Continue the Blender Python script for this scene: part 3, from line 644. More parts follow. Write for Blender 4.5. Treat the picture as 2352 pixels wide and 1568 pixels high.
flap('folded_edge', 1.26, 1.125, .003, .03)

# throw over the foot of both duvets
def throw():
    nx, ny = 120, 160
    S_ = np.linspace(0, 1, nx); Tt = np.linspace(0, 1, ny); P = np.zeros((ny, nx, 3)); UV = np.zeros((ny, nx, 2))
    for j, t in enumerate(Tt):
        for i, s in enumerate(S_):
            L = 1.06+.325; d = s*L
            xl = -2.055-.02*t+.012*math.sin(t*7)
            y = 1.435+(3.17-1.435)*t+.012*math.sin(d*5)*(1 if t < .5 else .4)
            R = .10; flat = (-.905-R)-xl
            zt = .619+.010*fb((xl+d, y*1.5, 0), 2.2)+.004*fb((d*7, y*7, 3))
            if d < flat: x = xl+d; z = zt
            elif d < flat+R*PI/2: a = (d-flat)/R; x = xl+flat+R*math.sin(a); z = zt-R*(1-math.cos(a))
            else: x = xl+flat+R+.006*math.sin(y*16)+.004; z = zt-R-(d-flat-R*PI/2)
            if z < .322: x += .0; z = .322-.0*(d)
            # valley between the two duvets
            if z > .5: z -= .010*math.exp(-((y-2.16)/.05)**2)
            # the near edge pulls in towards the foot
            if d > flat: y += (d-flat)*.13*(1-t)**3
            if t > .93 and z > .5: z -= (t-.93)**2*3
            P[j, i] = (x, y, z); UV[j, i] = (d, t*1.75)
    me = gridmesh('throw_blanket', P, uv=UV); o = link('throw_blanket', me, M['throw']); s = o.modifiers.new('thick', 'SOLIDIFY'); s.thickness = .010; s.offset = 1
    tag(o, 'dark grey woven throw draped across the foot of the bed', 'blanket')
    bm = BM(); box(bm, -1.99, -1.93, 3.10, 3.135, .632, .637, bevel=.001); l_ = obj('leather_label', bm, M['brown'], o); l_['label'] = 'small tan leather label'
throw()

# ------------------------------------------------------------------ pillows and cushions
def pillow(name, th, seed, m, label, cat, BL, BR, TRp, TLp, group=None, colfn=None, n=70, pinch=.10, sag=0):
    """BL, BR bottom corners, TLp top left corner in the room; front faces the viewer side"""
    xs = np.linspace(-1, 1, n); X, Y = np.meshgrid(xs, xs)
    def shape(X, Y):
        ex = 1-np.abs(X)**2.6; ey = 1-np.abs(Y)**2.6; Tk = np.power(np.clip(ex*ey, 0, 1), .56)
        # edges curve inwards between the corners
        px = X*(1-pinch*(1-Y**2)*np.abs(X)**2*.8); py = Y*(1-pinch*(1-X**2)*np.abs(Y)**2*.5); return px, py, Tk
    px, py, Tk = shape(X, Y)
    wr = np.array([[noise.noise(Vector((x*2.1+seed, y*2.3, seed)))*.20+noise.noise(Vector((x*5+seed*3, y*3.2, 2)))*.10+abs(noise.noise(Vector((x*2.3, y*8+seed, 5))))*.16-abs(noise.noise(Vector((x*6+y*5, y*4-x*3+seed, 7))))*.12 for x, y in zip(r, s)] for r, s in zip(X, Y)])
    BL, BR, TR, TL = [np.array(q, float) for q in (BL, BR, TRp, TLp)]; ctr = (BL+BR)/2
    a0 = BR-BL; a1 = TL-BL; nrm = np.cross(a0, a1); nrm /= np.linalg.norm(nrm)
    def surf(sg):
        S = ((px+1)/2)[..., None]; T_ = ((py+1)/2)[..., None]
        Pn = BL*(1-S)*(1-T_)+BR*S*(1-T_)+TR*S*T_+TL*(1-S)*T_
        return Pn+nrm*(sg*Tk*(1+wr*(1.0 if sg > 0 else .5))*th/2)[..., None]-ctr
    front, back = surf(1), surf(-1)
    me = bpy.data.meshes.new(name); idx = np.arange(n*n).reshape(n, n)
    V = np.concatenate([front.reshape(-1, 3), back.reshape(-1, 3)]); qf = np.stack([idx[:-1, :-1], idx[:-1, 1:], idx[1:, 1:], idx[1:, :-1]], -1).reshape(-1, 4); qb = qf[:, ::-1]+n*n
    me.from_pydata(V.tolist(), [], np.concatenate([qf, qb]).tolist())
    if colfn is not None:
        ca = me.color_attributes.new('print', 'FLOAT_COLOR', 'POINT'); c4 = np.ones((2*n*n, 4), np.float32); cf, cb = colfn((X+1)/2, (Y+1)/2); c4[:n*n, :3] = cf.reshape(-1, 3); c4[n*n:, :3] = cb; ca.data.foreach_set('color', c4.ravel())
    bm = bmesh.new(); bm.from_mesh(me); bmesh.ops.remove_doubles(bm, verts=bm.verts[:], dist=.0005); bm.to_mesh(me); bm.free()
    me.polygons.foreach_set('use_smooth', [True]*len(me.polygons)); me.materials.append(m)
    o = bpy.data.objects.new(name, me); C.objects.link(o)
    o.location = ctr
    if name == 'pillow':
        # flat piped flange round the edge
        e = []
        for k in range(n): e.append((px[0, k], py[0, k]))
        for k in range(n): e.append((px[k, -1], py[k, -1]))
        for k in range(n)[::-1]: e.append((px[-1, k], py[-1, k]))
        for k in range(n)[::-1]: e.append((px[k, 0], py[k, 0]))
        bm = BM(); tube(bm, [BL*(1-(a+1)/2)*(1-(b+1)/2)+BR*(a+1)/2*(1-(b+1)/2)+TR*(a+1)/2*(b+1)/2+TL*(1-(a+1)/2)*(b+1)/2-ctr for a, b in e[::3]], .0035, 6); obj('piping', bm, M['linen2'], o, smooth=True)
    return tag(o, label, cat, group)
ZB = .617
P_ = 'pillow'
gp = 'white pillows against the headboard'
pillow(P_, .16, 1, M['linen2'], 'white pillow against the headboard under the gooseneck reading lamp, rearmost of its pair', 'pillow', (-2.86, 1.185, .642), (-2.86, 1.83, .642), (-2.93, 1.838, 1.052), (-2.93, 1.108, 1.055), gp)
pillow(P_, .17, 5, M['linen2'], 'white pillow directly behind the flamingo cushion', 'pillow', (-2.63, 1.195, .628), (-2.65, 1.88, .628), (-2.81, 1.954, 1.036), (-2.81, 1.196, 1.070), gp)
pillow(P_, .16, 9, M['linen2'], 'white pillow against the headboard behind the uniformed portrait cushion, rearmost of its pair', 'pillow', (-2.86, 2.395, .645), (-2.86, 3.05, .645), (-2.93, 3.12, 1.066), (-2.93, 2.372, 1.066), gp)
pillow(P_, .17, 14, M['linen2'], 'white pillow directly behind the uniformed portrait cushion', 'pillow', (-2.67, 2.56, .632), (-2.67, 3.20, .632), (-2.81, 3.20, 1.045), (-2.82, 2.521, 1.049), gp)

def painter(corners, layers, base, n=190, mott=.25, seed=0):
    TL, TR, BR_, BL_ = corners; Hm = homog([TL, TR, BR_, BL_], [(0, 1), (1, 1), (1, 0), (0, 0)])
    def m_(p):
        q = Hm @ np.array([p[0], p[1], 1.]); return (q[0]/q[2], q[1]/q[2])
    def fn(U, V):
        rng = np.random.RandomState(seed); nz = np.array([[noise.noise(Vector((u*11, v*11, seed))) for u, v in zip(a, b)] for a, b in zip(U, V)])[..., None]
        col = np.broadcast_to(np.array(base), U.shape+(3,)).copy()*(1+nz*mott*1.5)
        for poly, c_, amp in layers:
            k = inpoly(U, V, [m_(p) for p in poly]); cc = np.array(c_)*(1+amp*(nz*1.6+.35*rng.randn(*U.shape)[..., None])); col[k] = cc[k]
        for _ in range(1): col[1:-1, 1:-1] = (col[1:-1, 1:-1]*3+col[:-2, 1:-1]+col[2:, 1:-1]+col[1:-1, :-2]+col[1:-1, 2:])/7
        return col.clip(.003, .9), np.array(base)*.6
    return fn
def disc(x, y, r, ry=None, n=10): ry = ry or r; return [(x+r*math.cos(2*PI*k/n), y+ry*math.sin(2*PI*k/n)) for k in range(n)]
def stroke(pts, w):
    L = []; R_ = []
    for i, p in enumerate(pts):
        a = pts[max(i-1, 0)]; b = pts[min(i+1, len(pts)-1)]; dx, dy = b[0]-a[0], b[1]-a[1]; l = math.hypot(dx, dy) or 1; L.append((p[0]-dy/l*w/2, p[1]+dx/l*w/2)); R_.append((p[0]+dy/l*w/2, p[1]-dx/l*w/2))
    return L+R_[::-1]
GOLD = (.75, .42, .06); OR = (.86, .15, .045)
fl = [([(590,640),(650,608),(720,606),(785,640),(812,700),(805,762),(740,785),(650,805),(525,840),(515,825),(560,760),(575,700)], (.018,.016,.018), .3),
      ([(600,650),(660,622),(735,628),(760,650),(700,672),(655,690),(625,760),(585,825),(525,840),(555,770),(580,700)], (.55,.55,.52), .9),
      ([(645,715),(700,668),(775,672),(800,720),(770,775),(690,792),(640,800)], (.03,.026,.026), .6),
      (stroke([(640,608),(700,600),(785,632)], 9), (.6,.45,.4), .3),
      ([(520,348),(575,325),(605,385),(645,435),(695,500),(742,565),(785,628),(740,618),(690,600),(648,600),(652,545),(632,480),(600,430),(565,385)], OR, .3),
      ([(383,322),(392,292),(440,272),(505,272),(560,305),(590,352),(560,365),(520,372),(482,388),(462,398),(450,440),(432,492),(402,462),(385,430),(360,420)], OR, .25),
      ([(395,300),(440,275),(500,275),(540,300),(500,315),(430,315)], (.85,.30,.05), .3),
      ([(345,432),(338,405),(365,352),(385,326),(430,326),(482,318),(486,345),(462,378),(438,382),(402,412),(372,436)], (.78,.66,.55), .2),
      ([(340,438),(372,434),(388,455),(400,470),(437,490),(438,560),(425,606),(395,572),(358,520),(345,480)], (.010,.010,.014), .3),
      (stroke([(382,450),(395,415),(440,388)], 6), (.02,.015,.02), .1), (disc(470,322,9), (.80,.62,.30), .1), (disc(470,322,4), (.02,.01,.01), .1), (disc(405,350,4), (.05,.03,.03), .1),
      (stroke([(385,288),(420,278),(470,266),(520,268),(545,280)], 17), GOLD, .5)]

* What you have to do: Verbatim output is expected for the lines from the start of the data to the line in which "flap('folded_edge', 1.26, 1.125, .003, .03)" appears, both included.

* Exercise output:
Continue the Blender Python script for this scene: part 3, from line 644. More parts follow. Write for Blender 4.5. Treat the picture as 2352 pixels wide and 1568 pixels high.
flap('folded_edge', 1.26, 1.125, .003, .03)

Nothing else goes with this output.